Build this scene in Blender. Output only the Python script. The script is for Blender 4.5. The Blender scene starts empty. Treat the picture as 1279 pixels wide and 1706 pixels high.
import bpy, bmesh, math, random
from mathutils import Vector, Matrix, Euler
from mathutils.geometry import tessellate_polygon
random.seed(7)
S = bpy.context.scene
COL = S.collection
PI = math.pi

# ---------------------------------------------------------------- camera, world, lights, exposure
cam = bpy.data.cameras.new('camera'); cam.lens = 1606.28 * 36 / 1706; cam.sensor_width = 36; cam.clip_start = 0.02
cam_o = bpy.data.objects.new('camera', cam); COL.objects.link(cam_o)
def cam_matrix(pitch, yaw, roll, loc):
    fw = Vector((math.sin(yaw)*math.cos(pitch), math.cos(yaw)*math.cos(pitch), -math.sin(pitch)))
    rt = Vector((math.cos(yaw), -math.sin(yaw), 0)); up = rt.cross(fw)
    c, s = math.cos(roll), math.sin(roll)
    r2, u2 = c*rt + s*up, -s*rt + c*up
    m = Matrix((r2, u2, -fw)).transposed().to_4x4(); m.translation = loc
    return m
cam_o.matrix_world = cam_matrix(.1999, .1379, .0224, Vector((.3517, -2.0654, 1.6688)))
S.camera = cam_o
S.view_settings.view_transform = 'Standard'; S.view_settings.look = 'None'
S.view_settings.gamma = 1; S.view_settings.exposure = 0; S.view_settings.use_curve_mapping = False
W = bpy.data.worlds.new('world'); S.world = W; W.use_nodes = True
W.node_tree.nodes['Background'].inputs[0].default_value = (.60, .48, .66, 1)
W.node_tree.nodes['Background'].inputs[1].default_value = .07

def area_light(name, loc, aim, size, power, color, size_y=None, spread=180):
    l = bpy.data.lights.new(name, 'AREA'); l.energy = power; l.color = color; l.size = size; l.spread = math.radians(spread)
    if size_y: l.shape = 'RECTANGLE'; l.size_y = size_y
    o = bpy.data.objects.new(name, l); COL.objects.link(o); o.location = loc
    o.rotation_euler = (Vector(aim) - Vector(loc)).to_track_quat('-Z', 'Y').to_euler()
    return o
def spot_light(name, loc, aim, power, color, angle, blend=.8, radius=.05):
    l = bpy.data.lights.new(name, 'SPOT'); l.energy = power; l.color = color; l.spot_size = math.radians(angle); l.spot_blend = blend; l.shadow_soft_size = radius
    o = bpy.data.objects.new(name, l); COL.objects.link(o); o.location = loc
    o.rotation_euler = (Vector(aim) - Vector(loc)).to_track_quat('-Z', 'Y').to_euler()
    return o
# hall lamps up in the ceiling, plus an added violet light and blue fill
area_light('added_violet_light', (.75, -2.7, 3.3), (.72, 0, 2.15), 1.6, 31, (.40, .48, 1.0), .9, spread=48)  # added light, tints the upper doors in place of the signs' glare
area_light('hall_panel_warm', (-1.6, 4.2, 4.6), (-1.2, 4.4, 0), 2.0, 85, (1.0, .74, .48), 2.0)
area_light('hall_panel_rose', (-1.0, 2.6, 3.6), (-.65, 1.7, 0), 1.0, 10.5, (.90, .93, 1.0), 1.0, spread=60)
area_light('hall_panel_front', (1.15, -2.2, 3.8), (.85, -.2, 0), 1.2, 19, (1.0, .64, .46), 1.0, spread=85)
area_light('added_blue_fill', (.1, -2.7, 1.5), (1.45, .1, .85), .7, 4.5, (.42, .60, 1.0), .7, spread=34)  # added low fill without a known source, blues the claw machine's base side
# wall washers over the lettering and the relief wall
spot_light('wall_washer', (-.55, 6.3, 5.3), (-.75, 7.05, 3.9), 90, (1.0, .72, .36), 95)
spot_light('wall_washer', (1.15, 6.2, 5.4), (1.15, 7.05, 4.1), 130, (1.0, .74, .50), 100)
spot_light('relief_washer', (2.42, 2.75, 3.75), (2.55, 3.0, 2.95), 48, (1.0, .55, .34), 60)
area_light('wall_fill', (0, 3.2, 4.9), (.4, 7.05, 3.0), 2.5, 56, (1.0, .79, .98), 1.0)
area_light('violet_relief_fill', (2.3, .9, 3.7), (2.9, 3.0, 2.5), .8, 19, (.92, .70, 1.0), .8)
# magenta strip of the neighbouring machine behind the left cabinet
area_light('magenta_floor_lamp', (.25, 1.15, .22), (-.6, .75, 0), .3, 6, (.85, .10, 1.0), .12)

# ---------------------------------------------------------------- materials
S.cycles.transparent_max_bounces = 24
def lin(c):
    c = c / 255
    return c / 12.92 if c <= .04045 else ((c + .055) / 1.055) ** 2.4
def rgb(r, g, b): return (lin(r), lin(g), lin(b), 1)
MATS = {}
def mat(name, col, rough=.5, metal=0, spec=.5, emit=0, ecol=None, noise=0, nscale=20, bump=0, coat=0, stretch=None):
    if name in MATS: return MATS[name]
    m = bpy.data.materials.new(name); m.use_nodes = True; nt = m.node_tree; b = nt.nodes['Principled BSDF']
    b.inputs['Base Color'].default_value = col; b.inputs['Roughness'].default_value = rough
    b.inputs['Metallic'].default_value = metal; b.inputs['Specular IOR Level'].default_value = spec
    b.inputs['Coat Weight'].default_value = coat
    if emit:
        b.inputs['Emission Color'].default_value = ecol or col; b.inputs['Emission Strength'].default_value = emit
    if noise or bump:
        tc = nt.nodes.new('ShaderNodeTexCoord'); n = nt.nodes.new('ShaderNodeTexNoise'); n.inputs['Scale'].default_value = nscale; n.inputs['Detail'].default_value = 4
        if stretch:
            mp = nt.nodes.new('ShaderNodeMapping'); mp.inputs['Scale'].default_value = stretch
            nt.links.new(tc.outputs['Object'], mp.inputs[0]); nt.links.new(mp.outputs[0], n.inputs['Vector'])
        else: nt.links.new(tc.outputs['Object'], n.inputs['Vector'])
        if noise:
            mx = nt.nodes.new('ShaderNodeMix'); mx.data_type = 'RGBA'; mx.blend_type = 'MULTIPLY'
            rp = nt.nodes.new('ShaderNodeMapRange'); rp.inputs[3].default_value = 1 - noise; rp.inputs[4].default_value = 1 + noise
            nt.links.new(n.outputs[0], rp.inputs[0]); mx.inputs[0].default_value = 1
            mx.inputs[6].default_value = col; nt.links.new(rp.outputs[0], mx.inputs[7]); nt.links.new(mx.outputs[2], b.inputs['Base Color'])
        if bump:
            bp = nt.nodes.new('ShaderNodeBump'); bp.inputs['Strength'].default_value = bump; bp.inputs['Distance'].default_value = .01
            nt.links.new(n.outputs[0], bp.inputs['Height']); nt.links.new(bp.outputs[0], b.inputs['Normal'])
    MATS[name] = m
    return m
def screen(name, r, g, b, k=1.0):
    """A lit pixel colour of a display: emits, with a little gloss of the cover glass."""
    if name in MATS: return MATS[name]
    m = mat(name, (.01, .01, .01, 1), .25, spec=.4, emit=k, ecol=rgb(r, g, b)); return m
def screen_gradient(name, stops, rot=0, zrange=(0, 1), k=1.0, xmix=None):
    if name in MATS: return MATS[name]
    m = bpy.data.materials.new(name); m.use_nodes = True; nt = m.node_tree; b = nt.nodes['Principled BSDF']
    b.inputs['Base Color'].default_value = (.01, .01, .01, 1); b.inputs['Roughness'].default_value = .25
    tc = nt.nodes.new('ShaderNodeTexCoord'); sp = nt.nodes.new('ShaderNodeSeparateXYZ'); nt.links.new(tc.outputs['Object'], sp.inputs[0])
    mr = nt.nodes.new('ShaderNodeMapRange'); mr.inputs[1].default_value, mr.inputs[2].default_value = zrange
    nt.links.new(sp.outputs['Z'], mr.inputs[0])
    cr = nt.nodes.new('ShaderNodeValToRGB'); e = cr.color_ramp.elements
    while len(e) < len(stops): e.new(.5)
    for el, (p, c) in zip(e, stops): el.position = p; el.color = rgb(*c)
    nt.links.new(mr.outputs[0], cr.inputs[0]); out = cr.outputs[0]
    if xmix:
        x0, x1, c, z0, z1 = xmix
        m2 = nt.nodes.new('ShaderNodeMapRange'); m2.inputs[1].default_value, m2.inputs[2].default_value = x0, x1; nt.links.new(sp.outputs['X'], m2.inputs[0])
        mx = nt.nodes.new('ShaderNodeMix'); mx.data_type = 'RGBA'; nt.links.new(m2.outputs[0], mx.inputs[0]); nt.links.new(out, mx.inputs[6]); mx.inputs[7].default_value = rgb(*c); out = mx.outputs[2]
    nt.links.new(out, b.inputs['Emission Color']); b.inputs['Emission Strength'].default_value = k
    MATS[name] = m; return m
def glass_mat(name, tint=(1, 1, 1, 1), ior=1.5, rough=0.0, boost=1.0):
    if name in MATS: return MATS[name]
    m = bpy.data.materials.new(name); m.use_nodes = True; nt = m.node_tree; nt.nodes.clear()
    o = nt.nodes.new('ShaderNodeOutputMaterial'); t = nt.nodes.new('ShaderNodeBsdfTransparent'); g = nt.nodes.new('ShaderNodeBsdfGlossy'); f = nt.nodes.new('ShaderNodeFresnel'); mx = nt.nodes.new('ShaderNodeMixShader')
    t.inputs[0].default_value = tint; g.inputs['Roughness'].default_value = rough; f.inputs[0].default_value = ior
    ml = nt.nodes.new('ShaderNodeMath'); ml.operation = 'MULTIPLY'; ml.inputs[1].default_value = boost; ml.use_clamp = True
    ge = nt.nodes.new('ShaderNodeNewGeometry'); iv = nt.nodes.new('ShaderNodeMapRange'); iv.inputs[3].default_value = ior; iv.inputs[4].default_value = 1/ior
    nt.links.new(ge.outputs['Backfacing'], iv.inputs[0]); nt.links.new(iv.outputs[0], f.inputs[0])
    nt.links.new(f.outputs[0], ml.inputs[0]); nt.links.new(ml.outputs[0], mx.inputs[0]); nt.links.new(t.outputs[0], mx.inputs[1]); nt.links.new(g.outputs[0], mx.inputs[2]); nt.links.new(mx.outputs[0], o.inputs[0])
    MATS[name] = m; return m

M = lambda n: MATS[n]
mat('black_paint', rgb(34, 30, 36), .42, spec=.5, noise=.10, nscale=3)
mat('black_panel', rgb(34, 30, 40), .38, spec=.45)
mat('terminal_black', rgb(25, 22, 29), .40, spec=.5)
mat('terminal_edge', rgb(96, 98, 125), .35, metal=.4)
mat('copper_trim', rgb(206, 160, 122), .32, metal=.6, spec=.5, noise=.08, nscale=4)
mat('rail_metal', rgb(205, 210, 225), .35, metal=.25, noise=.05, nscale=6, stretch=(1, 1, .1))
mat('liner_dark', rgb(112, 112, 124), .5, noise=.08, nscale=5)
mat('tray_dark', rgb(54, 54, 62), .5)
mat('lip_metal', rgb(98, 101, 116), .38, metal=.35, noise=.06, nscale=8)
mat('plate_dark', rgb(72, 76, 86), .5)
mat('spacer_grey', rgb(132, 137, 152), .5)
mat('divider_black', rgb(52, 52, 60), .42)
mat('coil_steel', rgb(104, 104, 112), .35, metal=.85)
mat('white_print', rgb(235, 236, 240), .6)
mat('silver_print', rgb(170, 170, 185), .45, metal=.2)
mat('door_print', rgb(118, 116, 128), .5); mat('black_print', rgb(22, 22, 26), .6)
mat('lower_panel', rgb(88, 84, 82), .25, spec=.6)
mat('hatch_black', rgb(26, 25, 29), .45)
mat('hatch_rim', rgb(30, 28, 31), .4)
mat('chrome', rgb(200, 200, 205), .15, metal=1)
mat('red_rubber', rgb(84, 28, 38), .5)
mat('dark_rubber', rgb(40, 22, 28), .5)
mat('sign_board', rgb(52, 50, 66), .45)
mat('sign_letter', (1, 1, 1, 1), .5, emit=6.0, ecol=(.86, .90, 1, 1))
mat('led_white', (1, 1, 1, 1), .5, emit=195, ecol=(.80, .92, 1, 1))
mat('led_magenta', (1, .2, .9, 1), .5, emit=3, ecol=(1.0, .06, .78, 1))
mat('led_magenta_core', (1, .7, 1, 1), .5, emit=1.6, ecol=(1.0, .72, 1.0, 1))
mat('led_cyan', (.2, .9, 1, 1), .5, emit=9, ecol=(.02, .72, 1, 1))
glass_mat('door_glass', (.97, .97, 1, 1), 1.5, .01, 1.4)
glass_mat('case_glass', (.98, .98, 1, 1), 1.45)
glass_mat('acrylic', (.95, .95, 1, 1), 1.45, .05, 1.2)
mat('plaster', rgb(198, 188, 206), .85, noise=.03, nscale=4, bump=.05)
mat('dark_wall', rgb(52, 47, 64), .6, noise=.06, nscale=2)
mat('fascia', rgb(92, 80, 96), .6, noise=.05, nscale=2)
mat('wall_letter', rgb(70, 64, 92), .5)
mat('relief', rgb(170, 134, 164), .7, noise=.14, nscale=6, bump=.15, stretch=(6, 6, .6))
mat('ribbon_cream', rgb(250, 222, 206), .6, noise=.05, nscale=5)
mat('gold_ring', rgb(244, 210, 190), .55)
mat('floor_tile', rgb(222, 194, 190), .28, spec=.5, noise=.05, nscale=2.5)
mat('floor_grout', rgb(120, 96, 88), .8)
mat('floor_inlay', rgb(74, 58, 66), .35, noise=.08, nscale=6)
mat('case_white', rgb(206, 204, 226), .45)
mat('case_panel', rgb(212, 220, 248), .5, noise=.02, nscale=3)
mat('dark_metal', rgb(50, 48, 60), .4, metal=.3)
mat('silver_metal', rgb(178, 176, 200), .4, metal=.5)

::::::

--- Task goal ---
Copy out the listing above, line by line and exactly, from its first line to the line holding "W.node_tree.nodes['Background'].inputs[1].default_value = .07", inclusive.

--- Full output ---
Build this scene in Blender. Output only the Python script. The script is for Blender 4.5. The Blender scene starts empty. Treat the picture as 1279 pixels wide and 1706 pixels high.
import bpy, bmesh, math, random
from mathutils import Vector, Matrix, Euler
from mathutils.geometry import tessellate_polygon
random.seed(7)
S = bpy.context.scene
COL = S.collection
PI = math.pi

# ---------------------------------------------------------------- camera, world, lights, exposure
cam = bpy.data.cameras.new('camera'); cam.lens = 1606.28 * 36 / 1706; cam.sensor_width = 36; cam.clip_start = 0.02
cam_o = bpy.data.objects.new('camera', cam); COL.objects.link(cam_o)
def cam_matrix(pitch, yaw, roll, loc):
    fw = Vector((math.sin(yaw)*math.cos(pitch), math.cos(yaw)*math.cos(pitch), -math.sin(pitch)))
    rt = Vector((math.cos(yaw), -math.sin(yaw), 0)); up = rt.cross(fw)
    c, s = math.cos(roll), math.sin(roll)
    r2, u2 = c*rt + s*up, -s*rt + c*up
    m = Matrix((r2, u2, -fw)).transposed().to_4x4(); m.translation = loc
    return m
cam_o.matrix_world = cam_matrix(.1999, .1379, .0224, Vector((.3517, -2.0654, 1.6688)))
S.camera = cam_o
S.view_settings.view_transform = 'Standard'; S.view_settings.look = 'None'
S.view_settings.gamma = 1; S.view_settings.exposure = 0; S.view_settings.use_curve_mapping = False
W = bpy.data.worlds.new('world'); S.world = W; W.use_nodes = True
W.node_tree.nodes['Background'].inputs[0].default_value = (.60, .48, .66, 1)
W.node_tree.nodes['Background'].inputs[1].default_value = .07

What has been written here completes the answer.